En su película inmediatamente anterior, la estupenda Nocturama (2016), Bonello también trabajaba con un universo cerrado de adolescentes conspirativos. Pero si allí recurría como fuente de inspiración al cine de George A. Romero, aquí cambia de registro y se afirma en la tradición de Jacques Tourneur y de su clásico I Walked With a Zombie (1943). Con una diferencia importante: el título de Bonello recupera la palabra “zombi” original, que proviene de la cultura haitiana y por lo tanto refiere al traumático pasado colonial francés, que parece regresar al presente de entre los muertos, literalmente.

El pasado escondido en el presente también es, de algún modo, el tema medular de To the Ends of the Earth, la nueva realización del japonés Kiyoshi Kurosawa, un cineasta siempre sorprendente y que se rehúsa a ser encasillado. Como aquí, por ejemplo, donde propone una película híbrida, desconcertante incluso, en donde nunca se sabe qué va a suceder de una escena a la otra. La trama, sin embargo, no podría ser más simple: un equipo de la TV japonesa se encuentra en Uzbekistán, haciendo uno de esos programas de viajes que privilegian el dato curioso y la banalidad por encima de cualquier otra consideración. La conductora del show (Atsuko Maeda, una cantante estrella del J-pop en la vida real) es extremadamente profesional y hace todo lo que le pide el director, desde sumergirse en un lago donde se supone hay un pez monstruoso (los planos de Kurosawa sugieren la posibilidad de que aparezca) hasta dar vueltas hasta el desmayo en una precaria atracción de feria. Pero su verdadera vocación es la música, que ella siente está relegando por esa tarea vacua con la que se gana la vida.

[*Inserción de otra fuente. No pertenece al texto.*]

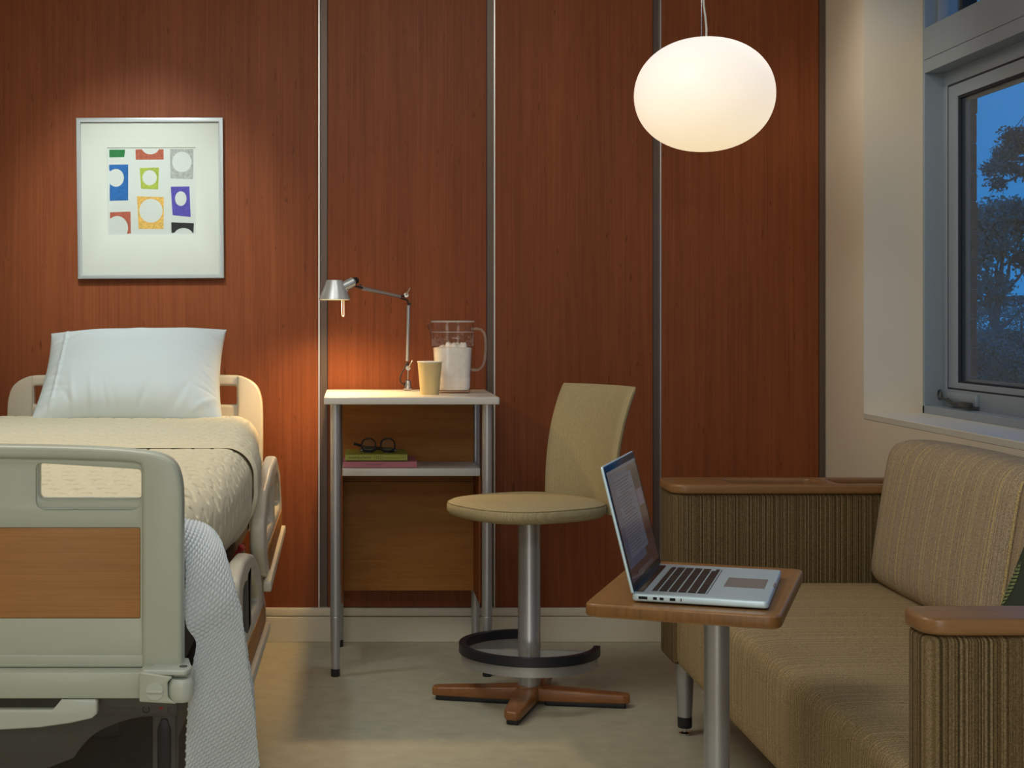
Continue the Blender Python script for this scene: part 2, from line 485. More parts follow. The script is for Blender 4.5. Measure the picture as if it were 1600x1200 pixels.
floor = struct('floor', bx((XL - .1, YB - .1, -.1), (XO + .1, D + .15, 0)), M['floor'], smooth=0)
struct('ceiling', bx((XL - .1, YB - .1, ZC), (XO + .1, D + .15, ZC + .1)), M['ceiling'], smooth=0)
struct('wall_left', bx((XL - .1, YB, 0), (XL, D, ZC)), M['cream'], smooth=0)
struct('wall_front', bx((XL - .1, YB - .1, 0), (XO, YB, ZC)), M['cream'], smooth=0)
wall = struct('wall_back', bx((XL, D + .025, 0), (XO, D + .15, ZC)), M['bronze'], smooth=0)
PB = za(949, D)            # lower edge of the panels
cuts = [(XL, xa(497.5, D)), (xa(512.2, D), xa(760, D)), (xa(773.5, D), xa(1020, D)), (xa(1033, D), xa(1279.5, D))]
for a, b in cuts:
    obj('wood_panel', bx((a, D, PB), (b, D + .0251, ZC), .0012, 1), M['panel'], wall)
for (a, b) in [(512.2, 497.5), (760, 773.5), (1020, 1033)]:
    x0, x1 = sorted((xa(a, D), xa(b, D)))
    obj('joint_strip', bx((x0 + .003, D + .012, PB), (x1 - .003, D + .0255, ZC)), M['bronze'], wall, smooth=0)
    # bright edge of the channel on the b side, dark shadow gap on the a side
    s = 1 if b > a else -1
    xb = xa(b, D)
    lo, hi = sorted((xb - s * .0045, xb))
    obj('channel_lip', bx((lo, D - .002, PB), (hi, D + .02, ZC)), M['alu'], wall, smooth=0)
    xg = xa(a, D)
    lo, hi = sorted((xg, xg + s * .0025))
    obj('shadow_gap', bx((lo, D + .016, PB), (hi, D + .0252, ZC)), M['black'], wall, smooth=0)
obj('edge_strip', bx((xa(1279.8, D), D - .004, PB), (xa(1289, D), D + .026, ZC), .0015, 1), M['bronze'], wall)

bb = B(); box(bb, (XL, D - .016, 0), (XR, D + .026, za(963, D)), .002, 1)
bs = struct('baseboard_back', bb, M['base'])
obj('cap_strip', bx((XL, D - .010, za(962, D)), (XR, D + .026, PB - .001), .003, 2), M['base'], bs)

wr = B()
box(wr, (XR, YB, 0), (XO, D + .1, SZ - .022))
box(wr, (XR, JY, SZ - .022), (XO, D + .1, ZC))
box(wr, (XR, YB, SZ - .022), (XO, WIN_Y0, ZC))
box(wr, (XR, WIN_Y0, WIN_Z1), (XO, JY, ZC))
wr_o = struct('wall_right', wr, M['cream'], smooth=0)
struct('trim_1', bx((XR - .001, WIN_Y0, SZ - .022), (1.995, JY, SZ), .002, 1), M['sillpaint'])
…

Todo en Uzbekistán la atemoriza: las calles abigarradas, los hombres, las comidas y las costumbres, de las que todo lo ignora. Pero en medio de esa otredad, que por momentos se vuelve ominosa por el solo hecho de ser distinta a la de su cultura, la chica da por casualidad con un teatro lírico, al que ingresa como en un sueño, un poco como James Stewart encuentra a Doris Day en El hombre que sabía demasiado (1956), de Alfred Hitchcock, siguiendo el hilo de una voz. Ese hilo que –como el que Ariadna le regala a Teseo— le permitirá salir del laberinto en el que se encuentra. Y descubrir que ese hermoso teatro de Tashkent fue decorado hace más de medio siglo atrás por artesanos japoneses, que a pesar de haber sido prisioneros de guerra y mano de obra esclava, dejaron allí las huellas de su arte, para quien supiera encontrarlas. De una u otra manera, el pasado siempre reaparece y se resiste a ser olvidado.